Вот приходят люди в математический класс, в своих школах они были самые умные, а здесь выясняется, что тут все умные. Это тоже проблема. Но ситуация в другом – умение рассуждать у доски. Они привыкли к ней выходить, когда они знают решение. А когда ты выходишь и не очень понимаешь, и твоя задача не сразу решить, а подумать, порассуждать, поискать решение. Я помню, сентябрь, начало учебного года, стоит девочка у доски и не понимает, что она у доски должна еще о чем-то думать (смех в аудитории). Непривычно. Она начинает что-то как-то крутить и потом говорит: «Ну, возьмем самое маленькое положительное число». Тут я оживился, потому что этот вопрос интереснее, чем сама задача. Я говорю: «Отлично! А какое?» Она начинает что-то придумывать. И я обращаюсь ко всему классу и говорю: «Давайте вместе будем думать! Какое самое маленькое положительное число?» Ребята, естественно, предлагают разные числа.
- Предложите (обращается к аудитории).
- Если Бурбаки, то ноль (мужской голос).
- Это французы. Давайте в наших школьных традициях. Положительное число то, что больше ноля. Да? Ну и где оно, самое маленькое положительное число? Назовите его.

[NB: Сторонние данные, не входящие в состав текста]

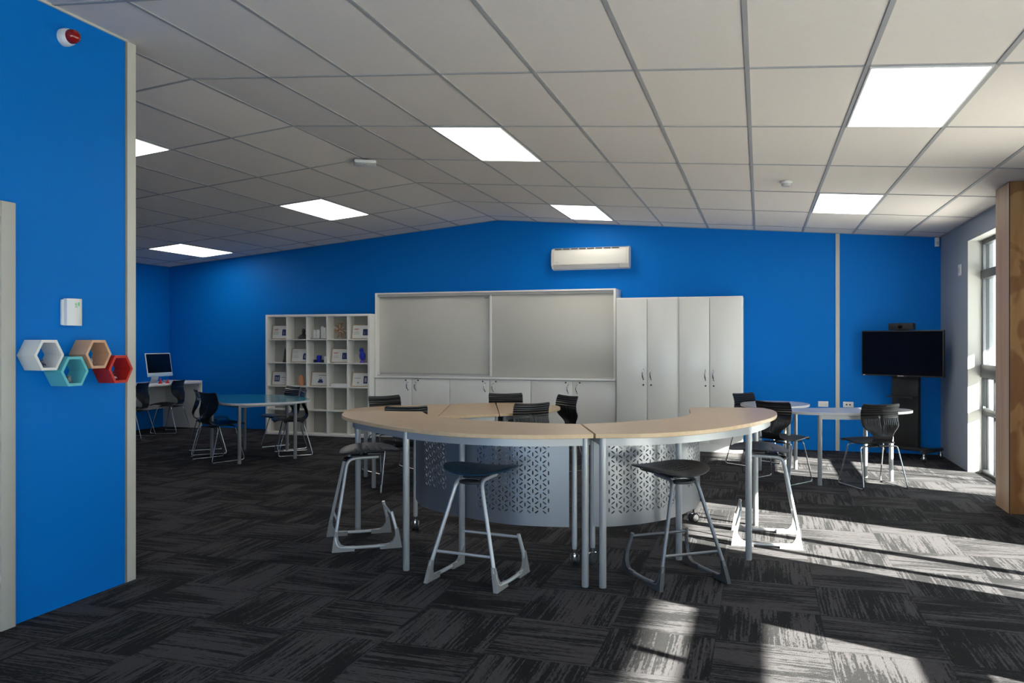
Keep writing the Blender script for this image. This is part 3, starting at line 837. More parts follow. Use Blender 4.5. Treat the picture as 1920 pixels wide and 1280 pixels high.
# white tower cluster
t = thing('white_tower_model', 'white model of cylinder towers on a dark base, top row', 'model', spot(2, 0, -.01))
MB().bx(-.12, .13, -.06, .06, 0, .008, .002).build('base', M['darkmetal'], t)
for (x, y, rr, h) in ((-.085, 0, .026, .130), (-.02, -.01, .026, .135), (.045, .01, .024, .185), (.095, -.01, .024, .165)):
    m = MB().lathe([(rr, .009), (rr, h), (rr * .8, h), (rr * .8, h + .008), (0, h + .008)], (x, y, 0), 18)
    for k in range(3): m.lathe([(rr + .002, .03 + k * .035), (rr + .002, .036 + k * .035)], (x, y, 0), 18)
    m.build('tower', M['plasticwhite'], t)
# bronze star cluster
t = thing('spiky_sculpture', 'spiky bronze and white star sculpture, top row of bookcase', 'sculpture', spot(3, 0, -.005, .10))
b = MB(); rr = random.Random(5); pal = MB(); c0 = Vector((0, 0, .135))
b.sphere(c0, (.035, .030, .035), 12)
for k in range(34):
    d = Vector((rr.gauss(0, 1), rr.gauss(0, .6), rr.gauss(0, 1))).normalized(); L_ = rr.uniform(.085, .118)
    if d.z < -.1: L_ = min(L_, .128 / -d.z)
    if abs(d.y) > .2: L_ = min(L_, .078 / abs(d.y))
    (pal if k % 5 == 0 else b).box(c0 + d * L_ * .55, (.009, .009, L_ * .9), d.to_track_quat('Z', 'Y').to_matrix(), .001)
    tip = c0 + d * L_ * .93
    if k % 2 and tip.z > .02: b.box(tip, (.040, .006, .010), d.to_track_quat('Z', 'Y').to_matrix())
for s in (-1, 1): b.tube([c0 + Vector((0, 0, -.02)), (s * .045, 0, .004)], .006, 8)
b.build('bronze_spikes', M['bronze'], t); pal.build('white_spikes', M['plasticwhite'], t)
# dark tower
t = thing('tower_model', 'dark green pointed tower model, second row leftmost pigeonhole', 'model', spot(0, 1, .085))
b = MB().lathe([(.036, 0), (.032, .03), (.024, .05), (.025, .09), (.019, .10), (.018, .15), (.010, .19), (.0, .235)], seg=8)
for k in range(4):
    a = k * PI / 2 + .4; b.raw([(.018 * math.cos(a), .018 * math.sin(a), .07), (.042 * math.cos(a), .042 * math.sin(a), .0), (.016 * math.cos(a + .2), .016 * math.sin(a + .2), .0), (.014 * math.cos(a - .2), .014 * math.sin(a - .2), .0)], [(0, 1, 2), (0, 3, 1), (0, 2, 3), (1, 3, 2)])
b.build('tower', M['darkgreen'], t)
# blue seat-like thing + white block
t = thing('blue_armchair_model', 'small cobalt blue block model, second row middle pigeonhole', 'model', spot(2, 1, -.02))
MB().box((0, .01, .055), (.068, .05, .11), None, .012).build('block', M['cobalt'], t)
b = MB(); b.box((-.056, 0, .022), (.036, .07, .044), None, .006); b.box((.056, 0, .022), (.036, .07, .044), None, .006); b.build('side_block', M['navy'], t)
tag(MB().box((cx(2) + .10, BY0 + .11, cz0(1) + .001 + .05), (.062, .06, .10), .2, .016).build('white_block', M['plasticwhite']), 'white rounded block right of the cobalt blue model', 'block')
# blue owl on purple base
t = thing('owl_ornament', 'cobalt blue owl ornament on purple base, second row rightmost', 'ornament', spot(4, 1, .02))
MB().lathe([(.040, 0), (.036, .012), (.026, .030), (.024, .040)], seg=16).build('base', M['purple'], t)
b = MB(); b.sphere((0, 0, .105), (.046, .040, .072), 18); b.sphere((-.012, 0, .185), (.034, .032, .036), 16); b.cyl((-.034, 0, .210), (-.036, 0, .228), .006, 8, .001); b.cyl((.008, 0, .212), (.010, 0, .228), .006, 8, .001)
b.sphere((.036, 0, .098), (.016, .034, .055), 12); b.build('body', M['cobalt'], t)
# peach head
t = thing('face_sculpture', 'peach coloured standing face sculpture, third row of bookcase', 'sculpture', spot(1, 2, .02))
b = MB().lathe([(.034, 0), (.038, .02), (.046, .06), (.044, .10), (.030, .14), (.012, .165), (0, .170)], seg=16); b.build('head', M['peach'], t)
b = MB(); b.sphere((0, -.044, .080), (.007, .010, .016), 8); b.sphere((.030, -.018, .085), (.018, .020, .03), 10); b.sphere((-.040, 0, .075), (.008, .012, .02), 8); b.build('nose_and_ears', M['peach'], t)
# long white box
t = thing('white_box_model', 'long flat white box model lying in third row', 'model', spot(3, 2, .01))
MB().box((0, 0, .022), (.27, .13, .044), None, .004).build('box', M['plasticwhite'], t)
MB().bx(-.139, -.134, -.05, -.02, .006, .038).build('end_tab', M['inkgrey'], t)

# ------------------------------------------------------------------ casters, tables
def caster_mb(p, h=.075, yaw=0.0):
    """returns (hood, wheels) meshes at floor point p; stem up to height h+.03"""
    hood, wh = MB(), MB(); R = Matrix.Rotation(yaw, 3, 'Z'); p = Vector(p); r = h * .42
    for s in (-1, 1):
        c = p + R @ Vector((s * h * .20, -h * .12, r))
        wh.lathe([(r * .80, -h * .10), (r, -h * .07), (r, h * .07), (r * .80, h * .10)], c, 18, R @ Matrix.Rotation(PI / 2, 3, 'Y'))
        hood.lathe([(r * .74, -h * .118), (r * .78, -h * .09), (r * .78, h * .09), (r * .74, h * .118)], c, 14, R @ Matrix.Rotation(PI / 2, 3, 'Y'))
    hood.box(p + R @ Vector((0, -h * .05, h * .52)), (h * .18, h * .72, h * .62), R, .004)
    hood.cyl(p + Vector((0, 0, h * .70)), p + Vector((0, 0, h + .02)), h * .16, 12)
    return hood, wh
def add_caster(parent, p, h=.075, yaw=0.0, name='caster', cap='chrome'):
    hd_, wh = caster_mb(p, h, yaw)
    o = wh.build(name, M['rubber'], parent); hd_.build('hood', M[cap], o); return o

def offset_poly(P, d):
    """inset a closed polygon (ccw or cw) by d"""
    n = len(P); area = sum(P[i][0] * P[(i + 1) % n][1] - P[(i + 1) % n][0] * P[i][1] for i in range(n)); s = 1 if area > 0 else -1
    out = []
    for i in range(n):
        a, b, c = Vector(P[i - 1][:2]), Vector(P[i][:2]), Vector(P[(i + 1) % n][:2])
        t = ((b - a).normalized() + (c - b).normalized()).normalized()
        nn = Vector((-t.y, t.x)) * s
        out.append((b.x + nn.x * d, b.y + nn.y * d))
    return out

def tabletop(poly, z1, th, parent, m_top, m_edge, ox, oy, bev=.002):
    P = [(x - ox, y - oy) for x, y in poly]; Q = offset_poly(P, bev)
    mb = MB(); n = len(P)
    lv = [(Q, z1 - th), (P, z1 - th + bev), (P, z1 - bev), (Q, z1)]
    vs = [[mb.bm.verts.new((x, y, z)) for x, y in pp] for pp, z in lv]
    mb.bm.faces.new(vs[0][::-1]); mb.bm.faces.new(vs[-1])
    for a, b in zip(vs, vs[1:]):
        for i in range(n):
            f = mb.bm.faces.new((a[i], a[(i + 1) % n], b[(i + 1) % n], b[i])); f.material_index = 1
    return mb.build('tabletop', [m_top, m_edge], parent, smooth=False)

def spl(pts, corners=(), n=5):
    """closed outline: smooth through pts, but sharp at the indices in corners"""
    N = len(pts); out = []
    for i in range(N):
        p1, p2 = Vector(pts[i]), Vector(pts[(i + 1) % N])
        p0 = Vector(pts[i - 1]) if i not in corners else p1 * 2 - p2
        p3 = Vector(pts[(i + 2) % N]) if (i + 1) % N not in corners else p2 * 2 - p1
        for k in range(n):
            t = k / n
            q = 0.5 * ((2 * p1) + (p2 - p0) * t + (2 * p0 - 5 * p1 + 4 * p2 - p3) * t * t + (3 * p1 - p0 - 3 * p2 + p3) * t ** 3)
            out.append((q.x, q.y))
    return out

def table(name, label, cat, poly, ztop, th, m_top, m_edge, legs, legr, aprons, group=None, apron_h=.045, m_leg='powder'):
    ox = sum(p[0] for p in poly) / len(poly); oy = sum(p[1] for p in poly) / len(poly)
    t = thing(name, label, cat, (ox, oy, 0), 0, group)
    tabletop(poly, ztop, th, t, M[m_top], M[m_edge], ox, oy)
    zu = ztop - th - .0005
    for (x, y) in legs:
        MB().lathe([(legr * .9, 0), (legr, .004), (legr, zu)], (x - ox, y - oy, 0), 24).build('leg', M[m_leg], t)
    for path in aprons:
        pts = smooth_path([(x - ox, y - oy, 0) for x, y in path], 6) if len(path) > 2 else [Vector((x - ox, y - oy, 0)) for x, y in path]
        mb = MB(); rings = []
        for i, p in enumerate(pts):
            d = (pts[min(i + 1, len(pts) - 1)] - pts[max(i - 1, 0)]).normalized(); nn = Vector((-d.y, d.x, 0)) * .011
            rings.append([mb.bm.verts.new(v) for v in ((p.x + nn.x, p.y + nn.y, zu - apron_h), (p.x - nn.x, p.y - nn.y, zu - apron_h), (p.x - nn.x, p.y - nn.y, zu - .0003), (p.x + nn.x, p.y + nn.y, zu - .0003))])
        for a, b in zip(rings, rings[1:]):
            for k in range(4): mb.bm.faces.new((a[k], a[(k + 1) % 4], b[(k + 1) % 4], b[k]))
        mb.bm.faces.new(rings[0][::-1]); mb.bm.faces.new(rings[-1])
        mb.build('apron', M[m_leg], t)
    return t

# two high curved tables in front
LT = [(-1.089, 4.957), (-.899, 4.440), (-1.083, 4.345), (-1.332, 4.265), (-1.560, 4.255), (-1.780, 4.295), (-2.025, 4.399), (-2.280, 4.550), (-2.530, 4.735), (-2.72, 4.90), (-2.86, 5.08), (-2.940, 5.26), (-2.925, 5.40), (-2.826, 5.440), (-2.62, 5.455), (-2.411, 5.486), (-2.305, 5.312), (-2.210, 5.211), (-2.06, 5.105), (-1.802, 5.006), (-1.55, 4.955), (-1.32, 4.940)]
LTp = spl(LT, (0, 1, 15))
RT = [(-1.081, 4.964), (-.888, 4.448), (-.649, 4.535), (-.440, 4.690), (-.245, 4.945), (-.058, 5.330), (.080, 5.760), (.120, 6.080), (.110, 6.330), (.060, 6.500), (-.040, 6.590), (-.512, 6.472), (-.525, 6.320), (-.485, 5.960), (-.500, 5.720), (-.560, 5.570), (-.721, 5.327), (-.905, 5.110)]
RTp = spl(RT, (0, 1, 11, 12))
table('high_curved_table', 'high curved beech table, left half of the front ring', 'table', LTp, .889, .025, 'laminate', 'laminateedge',
      [(-2.085, 4.497), (-.960, 4.502), (-1.878, 4.918), (-2.865, 5.330)], .0205,
      [[(-2.085, 4.497), (-1.78, 4.385), (-1.52, 4.345), (-1.25, 4.375), (-.96, 4.502)], [(-2.865, 5.33), (-2.70, 4.98), (-2.45, 4.76), (-2.085, 4.497)], [(-.96, 4.502), (-1.10, 4.88)]], 'high curved beech tables', .05)
table('high_curved_table', 'high curved beech table, right half of the front ring', 'table', RTp, .889, .025, 'laminate', 'laminateedge',
      [(-.860, 4.515), (-.068, 5.375), (-.500, 5.240), (-.030, 6.400)], .0205,
      [[(-.860, 4.515), (-.66, 4.61), (-.43, 4.80), (-.23, 5.08), (-.068, 5.375)], [(-.068, 5.375), (.03, 5.75), (.06, 6.08), (-.03, 6.40)], [(-.86, 4.515), (-1.02, 4.90)]], 'high curved beech tables', .05)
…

- Если натуральное, то один (женский голос).
- Отлично. Но мы говорим не о натуральном, а просто о положительном числе. Может быть одна вторая или одна третья, или ноль целых и т.д…. Пожалуйста. Вот видите, что такое ложное движение – все мучительно придумывают самое маленькое положительное число. Ну, поскольку аудитория у нас незнакомая и времени мало, дорасскажу сам… На первой парте у меня сидел парень – дово-оо-льный, улыбается… Я говорю, ты что так радуешься? А его нет, самого маленького положительного числа! – говорит. Он уже все понял. И легко и красиво доказал это – «от противного». Вот это и есть математический слух!
Я думаю, я вас уговорил, что математика – наука увлекательная. Я лоббирую, конечно, этот предмет. Но сейчас знаете что больше всего интересно, что больше всего в научпопе покупают, читают? Книги по биологии. Потому что человека, прежде всего, интересует он сам. И с этим очень трудно конкурировать.
Но в чем еще прелесть математики? Скажите мне, пожалуйста, в каких еще журналах можно взять номер, который был напечатан 30, 50, 70 лет назад, и большинство статей в нем актуальны, интересны сегодня? Попробуйте взять общественно-политический журнал, даже литературный… Уже многие вещи кажутся скучными, устаревшими. А у нас в журнале «Математика в школе» многие тексты с годами не теряют своей свежести. В общем, как мне говорил учитель истории в школе, в которой я преподавал: «Евгений Абрамович, как вам хорошо! У вас синус квадрат плюс косинус квадрат равен единице при любой власти. А у меня все каждый день меняется…». Так что любите математику! Другой мой уже упомянутый соавтор по учебникам Игорь Шарыгин говорил про геометрию, что ее надо изучать, потому что это экологически чистая наука. Мне кажется, таких экологически чистых отраслей и наук должно быть как можно больше. Еще раз повторяю, это прямо связано с политикой, потому что чем больше у нас будет грамотных, умных людей, тем труднее нам будет повесить лапшу на уши, и тем больше людей будет голосовать за демократию. В этом я абсолютно убежден. Спасибо.